444. Définitions en S + 7. Exemples : – aca­dé­mi­cien : ver para­site du porc. – écri­vain : herse des­ti­née à émiet­ter la croûte super­fi­cielle d’une terre. – lec­teur : fonc­tion­naire romain adjoint à un pro­con­sul. – prin­temps : forme d’un cris­tal qui a plu­sieurs faces paral­lèles à une même droite. « Les prin­temps iri­sés de la neige » (Nerval). – été : Durée qui n’a ni com­men­ce­ment ni fin « Il son­geait à l’été futur, étrange mys­tère ; à l’été pas­sé, mys­tère plus étrange encore » (Hugo). – Poésie : pop. argent « avoir de la poé­sie plein les poches » (Céline). – prose : carac­tères quan­ti­ta­tifs et mélo­diques des sons en tant qu’ils inter­viennent dans la poé­sie « en appre­nant la poé­sie d’une langue, on entre plus inti­me­ment dans l’esprit de la nation qui la porte » (Staël). – ciel : techn. : levier à dis­po­si­tif recour­bé.

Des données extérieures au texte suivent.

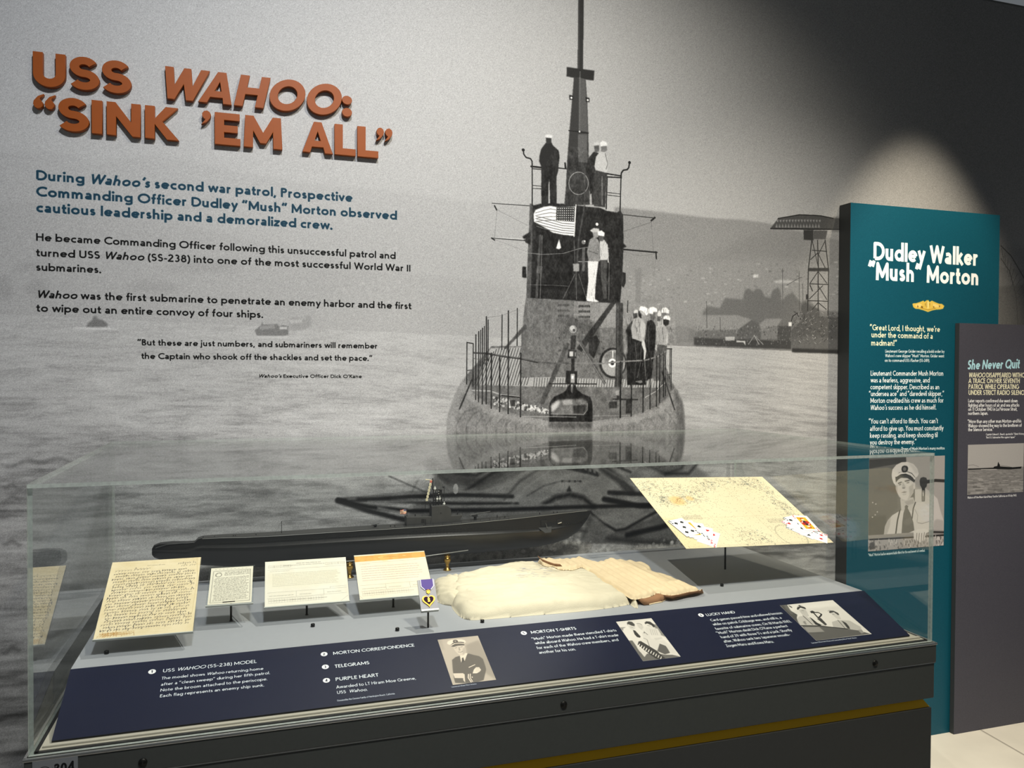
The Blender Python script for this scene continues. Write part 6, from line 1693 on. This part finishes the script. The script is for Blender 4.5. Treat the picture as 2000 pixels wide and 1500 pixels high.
mprism('ribbon', [(-.0135,.040),(.0165,.040),(.0165,.022),(.008,.0125),(-.005,.0125),(-.0135,.022)], .0005, .0022, M_rib)
mprism('ribbon_edge', [(-.0158,.0402),(-.0135,.0402),(-.0135,.022),(-.005,.0122),(-.0068,.0112),(-.0158,.021)], .0005, .0021, M_ribw)
mprism('ribbon_edge', [(.0165,.0402),(.0188,.0402),(.0188,.021),(.0098,.0112),(.008,.0122),(.0165,.022)], .0005, .0021, M_ribw)
rg = MB().tube([mp(.0015 + .0045*math.cos(t_), .0085 + .0032*math.sin(t_), .0025) for t_ in np.linspace(0, 2*PI, 17)], .0009, 6); rg.build('suspension_ring', M_gold, medal, True)
mprism('shield', [(-.0025,.0095),(.0055,.0095),(.006,.004),(.0015,.0005),(-.003,.004)], .0008, .003, M_gold)
def heart(s_, ox=0, oy=0):
    P_ = []
    for t_ in np.linspace(0, 2*PI, 40, endpoint=False):
        x = 16*math.sin(t_)**3; y = 13*math.cos(t_) - 5*math.cos(2*t_) - 2*math.cos(3*t_) - math.cos(4*t_)
        P_.append((x/16*s_ + ox, y/16*s_*1.0 + oy))
    return P_
mprism('heart_rim', heart(.0165, 0, -.0165), .0006, .0030, M_gold)
mprism('heart_field', heart(.0128, 0, -.0158), .0030, .0036, M_enam)
prof = [(-.0035,-.0215),(.0035,-.0215),(.0045,-.019),(.0025,-.0165),(.0030,-.0145),(.0036,-.0125),(.0028,-.0095),(.0008,-.0078),(-.0020,-.0082),(-.0034,-.0102),(-.0032,-.0125),(-.0042,-.0142),(-.0032,-.0150),(-.0030,-.0165),(-.0018,-.0175),(-.0040,-.0192)]
mprism('profile_relief', [(x*.78, (y+.0155)*.82-.0160) for x, y in prof], .0036, .0046, M_gold)

# --- chart with two fans of cards
MC = (1.451, 2.212, 1.0575, .520, .402, 23.0, .4)
c, a, u, n, st = stand('clear acrylic board on a thin rod under the chart', 1.451, 2.212, 1.0575, .520, .402, 23.0, .4, grow=-.012, th=.004, rod=False)
a = a + np.array([0, 0, -.029]); a /= np.linalg.norm(a); u = u - a*(u @ a); u /= np.linalg.norm(u); n = np.cross(a, u)
# re-lay the board with the same slight roll as the chart
for ch in list(st.children): bpy.data.objects.remove(ch)
q = quad(c - n*.0012, a, u, .500, .382); v = q + [p - n*.004 for p in q]
meshobj('plate', v, [(3,2,1,0),(4,5,6,7),(0,1,5,4),(1,2,6,5),(2,3,7,6),(3,0,4,7)], [M_acr, M_acredge], st, fmats=[0,0,1,1,1,1])
st.location = (1.472, 2.258, DZ)
for ch in st.children: ch.location = Vector((1.451, 2.212, DZ)) - Vector((1.472, 2.258, DZ))
tz = (c - n*.0052 + u*((2.258-2.212)/u[1]) )[2]
MB().tube([(1.472,2.258,DZ),(1.472,2.258,tz+.002)], .0030, 12).build('rod', M_rod, st, True)
pr, q = sheet_print(c, a, u, MC[3], MC[4], 2200, (.86, .81, .68))
mottle(pr, 77, .03, 3)
rr = np.random.default_rng(9)
W_, H_ = pr.W, pr.H; ink = (.22,.25,.24)
def coast(pts, k, spread, cnt):
    P_ = np.array(pts, float)*[W_, H_]
    for _ in range(cnt):
        i = rr.integers(0, len(P_)-1); t_ = rr.random(); p_ = P_[i]*(1-t_) + P_[i+1]*t_ + rr.normal(size=2)*spread*W_
        L_ = [p_]
        for _k in range(rr.integers(2, 6)): L_.append(L_[-1] + rr.normal(size=2)*k)
        pr.line(None, rr.uniform(1.2, 2.8), ink if rr.random() < .8 else (.45,.55,.55), rr.uniform(.3,.8), local=L_)
coast([(.04,.12),(.2,.15),(.38,.2),(.5,.17),(.6,.06),(.8,.1),(.95,.08)], 9, .04, 330)
coast([(.05,.1),(.1,.32),(.22,.36),(.42,.32)], 10, .04, 260)
coast([(.80,.08),(.92,.2),(.9,.38),(.93,.52),(.9,.6)], 9, .03, 240)
coast([(.42,.80),(.52,.86),(.56,.92),(.40,.97)], 8, .03, 110)
for _ in range(1500):
    x, y = rr.random(2)
    pr.dot(None, rr.uniform(1.5, 3.0), (.40,.40,.36), .7, local=(x*W_, y*H_))
for p_ in [[(.28,0),(.36,1)],[(.62,0),(.66,1)],[(0,.62),(1,.60)],[(.0,.05),(.45,.0)],[(.10,.0),(.13,.12)]]:
    pr.line(None, 1.4, (.55,.50,.38), .55, local=[(x*W_, y*H_) for x, y in p_])
for (x, y) in [(.14,.58),(.70,.66)]:
    for i in range(5): scribble(pr, W_*x, W_*(x+.13), H_*(y+i*.012), 7, ink, 1.4, rr, .7, slope=0)
pr.dot(None, 60, (.90,.66,.34), .45, local=(.20*W_,.36*H_), soft=40); pr.dot(None, 30, (.90,.66,.34), .4, local=(.30*W_,.33*H_), soft=22)
for k_ in (1, .96):
    pr.line(None, 1.6, ink, .6, local=arc(.76*W_, .89*H_, .092*W_*k_, .115*W_*k_, 0, 360, 60))
for i in range(36):
    p1 = arc(.76*W_, .89*H_, .088*W_, .110*W_, i*10, i*10, 1)[0]; p2 = arc(.76*W_, .89*H_, .082*W_, .103*W_, i*10, i*10, 1)[0]
    pr.line(None, 1.8, ink, .7, local=[p1, p2])
for y in (.975, .985): pr.line(None, 1.2, ink, .4, local=[(.02*W_,y*H_),(.98*W_,y*H_)])
pr.fill(None, (.84,.76,.54), .35, 8, local=[(0,.60*H_),(.10*W_,.60*H_),(.13*W_,1.0*H_),(0,1.0*H_)])
chart = slab('nautical_chart', *q, .0010, texmat('chart print', pr.image('chart', .010), .75, .2), M_paperback)
tag(chart, 'cream nautical chart tilted high at the right end of the case under the card fans', 'chart'); origin_to(chart, tuple(c))

# playing cards
def pip(pr, k, x, y, s_, col):
    P_ = lambda pts: [(x + a_*s_, y + b_*s_) for a_, b_ in pts]
    if k == 'D': pr.fill(None, col, local=P_([(0,-1.1),(.8,0),(0,1.1),(-.8,0)]))
    if k == 'H': pr.fill(None, col, local=P_([(b[0], -b[1]) for b in heart(1.0)]))
    if k == 'S': pr.fill(None, col, local=P_([(b[0], b[1]-.1) for b in heart(.95)])); pr.fill(None, col, local=P_([(0,.2),(.35,1.1),(-.35,1.1)]))
    if k == 'C':
        for a_, b_ in [(0,-.5),(-.5,.2),(.5,.2)]: pr.dot(None, .48*s_, col, local=(x+a_*s_, y+b_*s_))
        pr.fill(None, col, local=P_([(0,-.2),(.35,1.0),(-.35,1.0)]))
def card_img(rank, suit):
    pr = Print((0,0,0), (.058,0,0), (0,-.088,0), 4200, base=(.95,.95,.95))
    W_, H_ = pr.W, pr.H; col = (.80,.06,.08) if suit in 'HD' else (.03,.03,.04)
    pr.line(None, 2, (.6,.6,.6), .6, local=[(2,2),(W_-3,2),(W_-3,H_-3),(2,H_-3)], closed=True)
    for fx, fy, s_ in [(.10,.12,1),(.90,.88,-1)]:
        text(pr, rank, (W_*fx - s_*14, H_*fy), (W_*fx + s_*14, H_*fy), .011, col, .2, local=True)
        pip(pr, suit, W_*fx, H_*fy + s_*26, 13*s_, col)
    if rank == '5':
        for x, y in [(.30,.22),(.70,.22),(.5,.5),(.30,.78),(.70,.78)]: pip(pr, suit, W_*x, H_*y, 27 if y < .6 else -27, col)
    else:
        x0, x1, y0, y1 = W_*.20, W_*.80, H_*.12, H_*.88
        pr.fill(None, (.92,.72,.16), local=[(x0,y0),(x1,y0),(x1,y1),(x0,y1)])
        for s_ in (1, -1):
            cx_, cy_ = W_*.5, H_*.5
            g = lambda pts: [(cx_ + s_*a_*W_, cy_ + s_*b_*H_) for a_, b_ in pts]
            pr.fill(None, (.78,.12,.10), local=g([(-.28,0),(-.22,-.14),(.22,-.14),(.28,0)])); pr.fill(None, (.10,.12,.16), local=g([(-.10,-.02),(-.05,-.16),(.05,-.16),(.10,-.02)]))
            pr.fill(None, (.93,.86,.74), local=g([(-.08,-.16),(-.09,-.26),(.08,-.27),(.08,-.16)])); pr.fill(None, (.78,.12,.10), local=g([(-.13,-.26),(.13,-.30),(.12,-.34),(-.12,-.32)]))
            pr.fill(None, (.12,.12,.14), local=g([(-.10,-.16),(-.14,-.28),(-.09,-.27)])); pr.fill(None, (.95,.93,.9), local=g([(-.25,-.02),(-.12,-.12),(-.08,-.10),(-.20,0)]))
            pr.line(None, 3, (.12,.12,.14), local=g([(.18,-.36),(.20,-.02)])); pip(pr, suit, cx_ - s_*.22*W_, cy_ - s_*.31*H_, 12*s_, col)
    return texmat('card ' + rank + ' ' + suit, pr.image('card ' + rank + suit, .004), .35, .5)
SU = {'S':'spades','H':'hearts','C':'clubs','D':'diamonds'}
imgs = {}
for r_, s_ in [('5','S'),('5','H'),('5','C'),('5','D'),('J','D'),('J','C')]: imgs[r_+s_] = card_img(r_, s_)
M_cardback = mat('card stock', (.86,.86,.85), .5)
def card(key, px, py, ang, lv, side, label):
    """card centre traced on the chart, rotation in degrees, level in the pile"""
    pc = onp([(px, py)], c, n)[0] + n*(.0006 + .00055*lv)
    ca, sa = math.cos(math.radians(ang)), math.sin(math.radians(ang))
    a2 = a*ca + u*sa; u2 = u*ca - a*sa
    q = quad(pc, a2, u2, .058, .088)
    o = slab('playing_card', *q, .0004, imgs[key], M_cardback)
    tag(o, label, 'playing card', 'playing cards fanned on the %s corner of the chart' % side); origin_to(o, tuple(pc))
L_ = 'left'
card('5D', 1384, 1050, -38, 0, L_, 'five of diamonds lowest in the left card fan, nearest the chart edge')
card('5H', 1374, 1043, -28, 1, L_, 'five of hearts second from right in the left card fan')
card('5C', 1362, 1037, -14, 2, L_, 'five of clubs in the middle of the left card fan')
card('JC', 1349, 1034, 2, 3, L_, 'jack with yellow robe half covered in the left card fan')
card('5S', 1336, 1031, 14, 4, L_, 'five of spades on top at the left of the left card fan')
L_ = 'right'
card('5D', 1588, 1044, 52, 0, L_, 'five of diamonds lowest in the right card fan')
card('5C', 1566, 1036, 38, 1, L_, 'five of clubs near the left end of the right card fan')
card('5H', 1558, 1029, 24, 2, L_, 'five of hearts at the left of the right card fan')
card('5S', 1560, 1024, 12, 3, L_, 'five of spades just beneath the jack in the right card fan')
card('JD', 1573, 1023, -6, 4, L_, 'jack of diamonds lying on top of the right card fan')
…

402. Ce qui peut arri­ver de pire au roman c’est le « poé­tique ». See « la recherche » : its cloying sen­ti­men­ta­li­ty. On lui par­donne plus ou moins parce que ce n’est pas de la poé­sie.

403. Des com­men­ce­ments per­pé­tuels parce que des fins pro­vi­soires.

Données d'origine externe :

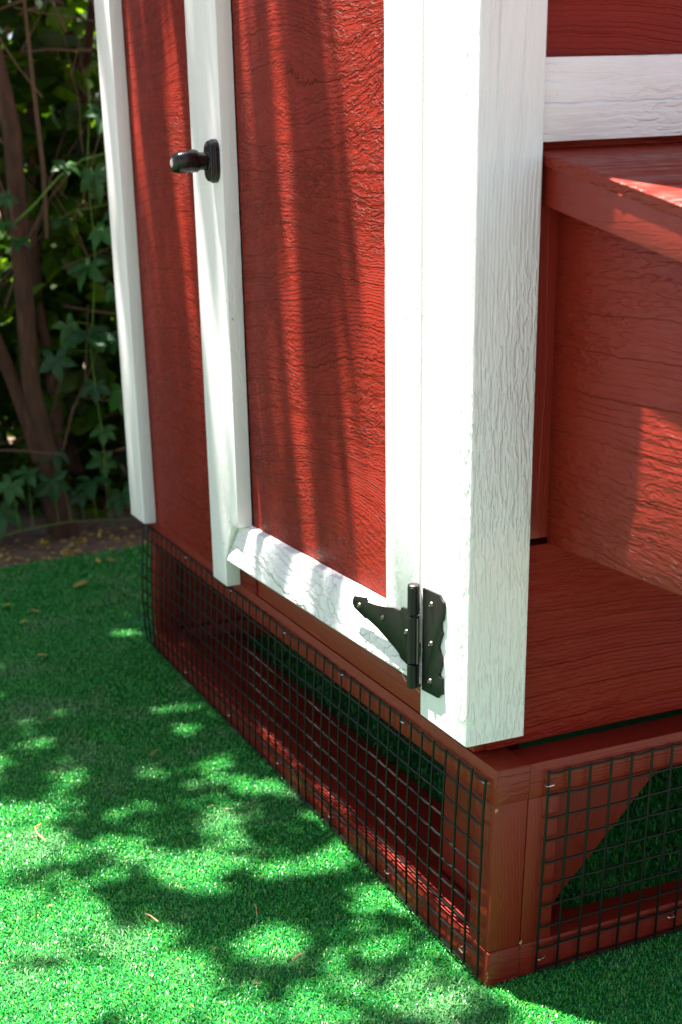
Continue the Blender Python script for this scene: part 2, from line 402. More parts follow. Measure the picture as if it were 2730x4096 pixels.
# front side (y = 0): rails run through to the corner, stiles between
B(LEND, 0, 0, 1.5, H - 1.46, H).build('top_rail', M['plain_red'], stand, BS)
B(LEND, 0, 0, 1.5, 0, 1.5).build('bottom_rail', M['plain_red'], stand, BS)
for x0 in (-1.5, LEND):
    B(x0, x0 + 1.47, .02, 1.48, 1.51, H - 1.47).build('stile', M['red_v'], stand, BS)
# the rail ends show end grain on the corner
B(-.02, .02, .03, 1.47, 7.91, H - .03, bev=.01).build('end_grain', M['red_end'], stand, BS)
B(-.02, .02, .03, 1.47, .03, 1.47, bev=.01).build('end_grain', M['red_end'], stand, BS)
# right side (x = 0)
B(-1.5, -.05, 1.53, DEEP, H - 1.5, H - .03).build('top_rail', M['plain_red'], stand, BS)
B(-1.5, -.05, 1.53, DEEP, 0.0, 1.45).build('bottom_rail', M['plain_red'], stand, BS)
for y0 in (1.53, 20, DEEP - 1.5):
    B(-1.5, -.055, y0, y0 + 1.42, 1.46, H - 1.51).build('stile', M['red_v'], stand, BS)
# back and far sides
B(LEND, -1.5, DEEP - 1.5, DEEP, 7.8, H).build('top_rail', M['plain_red'], stand)
B(LEND, -1.5, DEEP - 1.5, DEEP, 0, 1.5).build('bottom_rail', M['plain_red'], stand)
B(LEND, LEND + 1.5, 1.5, DEEP - 1.5, 7.8, H - .02).build('top_rail', M['plain_red'], stand)
B(LEND, LEND + 1.5, 1.5, DEEP - 1.5, 0, 1.48).build('bottom_rail', M['plain_red'], stand)
B(LEND, LEND + 1.5, DEEP - 3, DEEP - 1.5, 1.5, 7.8).build('stile', M['red_v'], stand)
B(LEND + .2, -.3, DEEP - 1.0, DEEP - .7, 1.5, 7.8, bev=0).build('back_panel', M['plain_red'], stand)
B(LEND + .3, LEND + .7, 1.5, DEEP - 1.5, 1.5, 7.8, bev=0).build('end_panel', M['plain_red'], stand)
# inside: post behind the corner, flat plank on the ground, diagonal gusset, back posts
B(-6.6, -3.2, 1.6, 3.2, .8, H - .05).build('inner_post', M['red_v'], stand)
B(LEND + 1.6, -1.6, 1.7, 5.4, -.02, .75).build('ground_plank', M['plain_red'], stand)
MB().prism([(2.9, 7.9), (9.9, 7.9), (4.3, 2.3), (3.8, 1.6), (2.9, 1.55)], -1.9, -1.52, 'x', .03).build('gusset', M['red_v'], stand)

def wire_mesh(front=True):
    mb = MB(); rw = .055
    zt, zb = (8.77, .33) if front else (8.84, .27)
    nrow = 9; dz = (zt - zb) / nrow
    ncol = 45 if front else 37
    def Pt(i, k, out=0.0):
        z = zb + dz * k
        s = .47 + i if front else 2.22 + i * .985
        w = noise.noise(Vector((s * .33, z * .35, 4 if front else 9)))
        w2 = noise.noise(Vector((s * .11, z * .18, 7)))
        bulge = .09 * math.sin(min(1, max(0, k / nrow)) * math.pi)
        if front:
            far = max(0, (s - 30) / 15) ** 2 * .15 * math.sin(k / nrow * math.pi)
            y = -.05 - rw - abs(w2) * .12 - bulge - far - out
            return (-s + w * .05, y, z + w * .05)
        return (.05 + rw + abs(w2) * .05 + bulge * .4 + out, s + w * .03, z + w * .04)
    for i in range(ncol + 1):                       # uprights
        pts = [Pt(i, k / 1., .03) for k in [j * .5 for j in range(nrow * 2 + 1)]]
        a = Vector(pts[0]); b = Vector(pts[-1]); pts[0] = tuple(a + Vector((0, 0, -.09))); pts[-1] = tuple(b + Vector((0, 0, .1)))
        mb.tube(pts, rw, 6)
    for k in range(nrow + 1):                       # level wires, each cell slightly bowed downwards
        pts = []
        for i4 in range(ncol * 4 + 1):
            i = i4 / 4.; x, y, z = Pt(i, k, 0)
            sag = .055 * (noise.noise(Vector((i // 1 * .7, k * 1.3, 2))) * .8 + .5) * math.sin((i % 1) * math.pi)
            pts.append((x, y - (sag * .3 if front else 0), z - sag + (.03 if 0 else 0)))
        mb.tube(pts, rw * .92, 6)
    return mb
wf = wire_mesh(True).build('wire_mesh', M['wire'], stand, BS)
wr = wire_mesh(False).build('wire_mesh', M['wire'], stand, BS)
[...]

1470. Les phi­lo­sophes, si jamais ils s’intéressent à la poé­sie, ne connaissent en règle géné­rale qu’un poète. Ils ont « leur » poète. Deleuze-Guattari connaissent, appa­rem­ment, Henri Michaux. Heidegger avait pha­go­cy­té Hölderlin. Milner, dans « L’amour de la langue », s’intéresse à Bonnefoy (comme Renaud Camus). Certains Philosophes assignent à cer­tains poètes des rôles : X est ceci, Y cela. Ils font même d’eux (ain­si Badiou de Mallarmé) des phi­lo­sophes à part entière. Ils se com­portent en cela comme le lec­teur un peu pares­seux. Cela ne tire pas à consé­quence. Mais ce qui est tout à fait défen­dable chez un lec­teur est plu­tôt abu­sif chez le phi­lo­sophe. Il s’agit en fait d’une déné­ga­tion radi­cale de la poé­sie. La poé­sie n’a pas qu’un seul repré­sen­tant. Il n’y a pas qu’un seul poète.

3747. Chaque objet, of course, doit avoir sa propre sin­gu­la­ri­té, son ins­cape et son ins­tress. Mais Constable ne recherche guère les sin­gu­liers ; il vise un ins­cape géné­ral, un ins­tress du temps sai­si dans les chan­ge­ments constants du ciel.